# Set exercise
Pull out of the data below the stretch of lines bounded by the one containing "mb = MB(); u = -32.0" and the one containing "mb = MB(); mb.tube([(u0", both bounds included, unchanged.

# Information provided
#####

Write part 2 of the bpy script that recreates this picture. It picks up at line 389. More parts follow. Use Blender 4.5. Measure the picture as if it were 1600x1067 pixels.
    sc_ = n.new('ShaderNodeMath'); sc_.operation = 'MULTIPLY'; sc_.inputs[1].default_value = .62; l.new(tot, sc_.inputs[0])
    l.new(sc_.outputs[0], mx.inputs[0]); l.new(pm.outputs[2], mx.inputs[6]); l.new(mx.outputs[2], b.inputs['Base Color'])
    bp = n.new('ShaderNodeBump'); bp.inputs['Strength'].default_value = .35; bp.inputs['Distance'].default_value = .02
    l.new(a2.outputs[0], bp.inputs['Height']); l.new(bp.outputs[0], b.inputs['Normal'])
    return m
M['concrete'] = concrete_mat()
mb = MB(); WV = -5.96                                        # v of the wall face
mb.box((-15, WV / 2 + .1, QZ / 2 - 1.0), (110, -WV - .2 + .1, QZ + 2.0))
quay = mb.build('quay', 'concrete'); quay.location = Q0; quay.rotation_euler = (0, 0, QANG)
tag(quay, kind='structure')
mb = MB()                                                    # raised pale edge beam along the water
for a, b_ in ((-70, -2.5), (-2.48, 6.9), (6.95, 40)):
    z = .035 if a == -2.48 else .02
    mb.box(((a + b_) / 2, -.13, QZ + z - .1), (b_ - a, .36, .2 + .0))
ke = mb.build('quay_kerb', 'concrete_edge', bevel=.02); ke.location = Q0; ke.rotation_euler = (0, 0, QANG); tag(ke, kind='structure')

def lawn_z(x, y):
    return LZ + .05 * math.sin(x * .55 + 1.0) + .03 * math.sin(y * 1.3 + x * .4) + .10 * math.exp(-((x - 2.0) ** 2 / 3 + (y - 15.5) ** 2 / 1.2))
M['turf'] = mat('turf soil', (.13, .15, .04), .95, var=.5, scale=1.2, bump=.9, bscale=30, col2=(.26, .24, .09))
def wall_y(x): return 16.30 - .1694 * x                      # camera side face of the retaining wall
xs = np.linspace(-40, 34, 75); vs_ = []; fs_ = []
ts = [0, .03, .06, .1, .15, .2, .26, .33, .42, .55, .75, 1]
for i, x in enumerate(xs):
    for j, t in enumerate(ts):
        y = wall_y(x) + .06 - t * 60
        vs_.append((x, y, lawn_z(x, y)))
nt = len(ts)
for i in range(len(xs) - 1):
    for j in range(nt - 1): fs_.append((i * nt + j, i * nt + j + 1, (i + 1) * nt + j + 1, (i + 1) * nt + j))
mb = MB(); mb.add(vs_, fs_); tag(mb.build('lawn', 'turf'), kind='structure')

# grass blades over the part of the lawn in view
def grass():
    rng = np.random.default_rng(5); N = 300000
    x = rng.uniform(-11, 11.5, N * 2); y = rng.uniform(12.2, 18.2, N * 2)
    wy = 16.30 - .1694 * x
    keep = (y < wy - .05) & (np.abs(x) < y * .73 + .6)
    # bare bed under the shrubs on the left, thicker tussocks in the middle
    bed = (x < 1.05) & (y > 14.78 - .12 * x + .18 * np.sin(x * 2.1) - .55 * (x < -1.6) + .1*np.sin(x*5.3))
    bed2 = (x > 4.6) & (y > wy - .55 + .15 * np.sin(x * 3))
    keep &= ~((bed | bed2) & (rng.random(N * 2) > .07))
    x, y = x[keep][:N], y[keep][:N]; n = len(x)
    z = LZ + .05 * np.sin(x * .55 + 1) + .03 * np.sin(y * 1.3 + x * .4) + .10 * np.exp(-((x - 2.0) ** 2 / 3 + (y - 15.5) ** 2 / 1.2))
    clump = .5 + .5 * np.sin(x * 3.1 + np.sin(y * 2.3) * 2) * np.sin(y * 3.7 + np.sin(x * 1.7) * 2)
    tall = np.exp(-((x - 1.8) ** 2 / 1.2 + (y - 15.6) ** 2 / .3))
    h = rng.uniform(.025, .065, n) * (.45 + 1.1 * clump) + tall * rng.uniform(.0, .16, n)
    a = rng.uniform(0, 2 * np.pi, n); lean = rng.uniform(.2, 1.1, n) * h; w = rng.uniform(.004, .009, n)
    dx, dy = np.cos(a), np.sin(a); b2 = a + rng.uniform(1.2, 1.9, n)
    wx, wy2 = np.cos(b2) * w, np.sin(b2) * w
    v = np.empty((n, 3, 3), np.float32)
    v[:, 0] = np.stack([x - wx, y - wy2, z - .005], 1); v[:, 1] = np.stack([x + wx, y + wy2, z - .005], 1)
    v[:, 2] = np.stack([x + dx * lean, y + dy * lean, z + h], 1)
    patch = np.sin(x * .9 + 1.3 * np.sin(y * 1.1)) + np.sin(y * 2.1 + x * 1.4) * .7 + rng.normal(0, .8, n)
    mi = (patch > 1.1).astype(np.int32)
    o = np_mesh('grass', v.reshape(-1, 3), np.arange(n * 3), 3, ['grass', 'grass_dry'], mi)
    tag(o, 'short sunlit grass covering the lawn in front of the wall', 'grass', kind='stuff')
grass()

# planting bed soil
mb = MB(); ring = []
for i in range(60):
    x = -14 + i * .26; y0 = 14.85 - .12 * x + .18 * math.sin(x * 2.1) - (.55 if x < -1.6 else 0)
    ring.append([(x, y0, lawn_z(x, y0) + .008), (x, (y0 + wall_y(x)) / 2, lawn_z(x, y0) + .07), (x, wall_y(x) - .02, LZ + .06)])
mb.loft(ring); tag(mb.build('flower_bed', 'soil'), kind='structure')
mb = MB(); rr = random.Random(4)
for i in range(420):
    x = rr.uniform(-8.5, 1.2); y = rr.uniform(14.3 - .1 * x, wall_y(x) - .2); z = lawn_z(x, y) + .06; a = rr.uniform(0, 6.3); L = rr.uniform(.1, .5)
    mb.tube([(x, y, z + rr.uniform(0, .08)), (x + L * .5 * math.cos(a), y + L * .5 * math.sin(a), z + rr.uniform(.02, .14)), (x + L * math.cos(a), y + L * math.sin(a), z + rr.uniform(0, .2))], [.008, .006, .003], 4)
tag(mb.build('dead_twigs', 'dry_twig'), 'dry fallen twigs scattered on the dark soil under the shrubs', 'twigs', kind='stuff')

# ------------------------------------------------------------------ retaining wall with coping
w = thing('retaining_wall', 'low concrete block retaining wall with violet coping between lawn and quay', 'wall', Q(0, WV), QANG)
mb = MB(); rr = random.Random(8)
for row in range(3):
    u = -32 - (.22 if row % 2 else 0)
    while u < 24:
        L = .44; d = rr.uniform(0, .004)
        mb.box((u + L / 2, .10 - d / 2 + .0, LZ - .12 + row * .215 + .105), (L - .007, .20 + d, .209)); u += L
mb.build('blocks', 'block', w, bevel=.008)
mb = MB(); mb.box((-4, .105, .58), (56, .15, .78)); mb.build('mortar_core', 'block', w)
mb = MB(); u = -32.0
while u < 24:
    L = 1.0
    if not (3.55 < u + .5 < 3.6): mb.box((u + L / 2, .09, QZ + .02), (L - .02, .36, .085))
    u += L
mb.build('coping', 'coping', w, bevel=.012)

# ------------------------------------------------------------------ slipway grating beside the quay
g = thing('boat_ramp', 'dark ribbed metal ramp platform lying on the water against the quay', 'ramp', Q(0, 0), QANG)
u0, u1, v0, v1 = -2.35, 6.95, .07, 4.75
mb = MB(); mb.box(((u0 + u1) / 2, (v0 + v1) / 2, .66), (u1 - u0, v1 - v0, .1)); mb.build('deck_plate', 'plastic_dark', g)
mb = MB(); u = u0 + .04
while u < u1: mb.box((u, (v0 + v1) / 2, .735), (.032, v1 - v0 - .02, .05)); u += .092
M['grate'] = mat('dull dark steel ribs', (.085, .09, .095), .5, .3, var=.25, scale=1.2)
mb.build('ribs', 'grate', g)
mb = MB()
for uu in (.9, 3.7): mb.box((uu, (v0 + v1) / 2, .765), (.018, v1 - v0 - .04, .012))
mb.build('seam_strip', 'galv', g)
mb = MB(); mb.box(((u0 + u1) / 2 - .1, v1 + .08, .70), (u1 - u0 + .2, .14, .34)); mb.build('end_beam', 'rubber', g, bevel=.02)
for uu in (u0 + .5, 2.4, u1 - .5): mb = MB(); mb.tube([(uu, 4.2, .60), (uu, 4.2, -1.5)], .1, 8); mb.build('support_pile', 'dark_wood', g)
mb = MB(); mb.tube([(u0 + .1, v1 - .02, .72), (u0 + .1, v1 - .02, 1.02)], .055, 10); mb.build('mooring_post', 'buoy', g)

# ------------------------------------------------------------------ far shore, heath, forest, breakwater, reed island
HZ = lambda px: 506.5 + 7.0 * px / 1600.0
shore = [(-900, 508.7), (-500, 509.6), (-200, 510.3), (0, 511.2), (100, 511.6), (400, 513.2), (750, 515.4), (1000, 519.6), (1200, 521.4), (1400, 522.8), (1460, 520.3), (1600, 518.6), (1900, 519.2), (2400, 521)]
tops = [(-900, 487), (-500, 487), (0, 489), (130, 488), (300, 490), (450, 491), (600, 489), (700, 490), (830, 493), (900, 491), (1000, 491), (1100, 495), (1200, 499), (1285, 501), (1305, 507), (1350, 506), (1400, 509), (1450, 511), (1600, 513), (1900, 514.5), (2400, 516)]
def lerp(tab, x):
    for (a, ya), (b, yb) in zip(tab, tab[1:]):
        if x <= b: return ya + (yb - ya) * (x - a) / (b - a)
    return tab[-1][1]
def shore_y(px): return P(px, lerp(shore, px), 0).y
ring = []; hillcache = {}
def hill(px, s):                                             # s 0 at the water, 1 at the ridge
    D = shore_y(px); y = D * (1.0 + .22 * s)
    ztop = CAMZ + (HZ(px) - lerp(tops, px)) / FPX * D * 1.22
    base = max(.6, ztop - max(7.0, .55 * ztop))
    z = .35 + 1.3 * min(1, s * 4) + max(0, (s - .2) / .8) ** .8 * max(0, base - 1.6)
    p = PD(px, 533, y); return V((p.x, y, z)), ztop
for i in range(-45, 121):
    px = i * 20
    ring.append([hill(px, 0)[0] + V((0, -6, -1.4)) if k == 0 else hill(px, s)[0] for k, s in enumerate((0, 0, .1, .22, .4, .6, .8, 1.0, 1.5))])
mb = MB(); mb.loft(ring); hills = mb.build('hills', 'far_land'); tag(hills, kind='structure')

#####

# Solution to the problem
mb = MB(); u = -32.0
while u < 24:
    L = 1.0
    if not (3.55 < u + .5 < 3.6): mb.box((u + L / 2, .09, QZ + .02), (L - .02, .36, .085))
    u += L
mb.build('coping', 'coping', w, bevel=.012)

# ------------------------------------------------------------------ slipway grating beside the quay
g = thing('boat_ramp', 'dark ribbed metal ramp platform lying on the water against the quay', 'ramp', Q(0, 0), QANG)
u0, u1, v0, v1 = -2.35, 6.95, .07, 4.75
mb = MB(); mb.box(((u0 + u1) / 2, (v0 + v1) / 2, .66), (u1 - u0, v1 - v0, .1)); mb.build('deck_plate', 'plastic_dark', g)
mb = MB(); u = u0 + .04
while u < u1: mb.box((u, (v0 + v1) / 2, .735), (.032, v1 - v0 - .02, .05)); u += .092
M['grate'] = mat('dull dark steel ribs', (.085, .09, .095), .5, .3, var=.25, scale=1.2)
mb.build('ribs', 'grate', g)
mb = MB()
for uu in (.9, 3.7): mb.box((uu, (v0 + v1) / 2, .765), (.018, v1 - v0 - .04, .012))
mb.build('seam_strip', 'galv', g)
mb = MB(); mb.box(((u0 + u1) / 2 - .1, v1 + .08, .70), (u1 - u0 + .2, .14, .34)); mb.build('end_beam', 'rubber', g, bevel=.02)
for uu in (u0 + .5, 2.4, u1 - .5): mb = MB(); mb.tube([(uu, 4.2, .60), (uu, 4.2, -1.5)], .1, 8); mb.build('support_pile', 'dark_wood', g)
mb = MB(); mb.tube([(u0 + .1, v1 - .02, .72), (u0 + .1, v1 - .02, 1.02)], .055, 10); mb.build('mooring_post', 'buoy', g)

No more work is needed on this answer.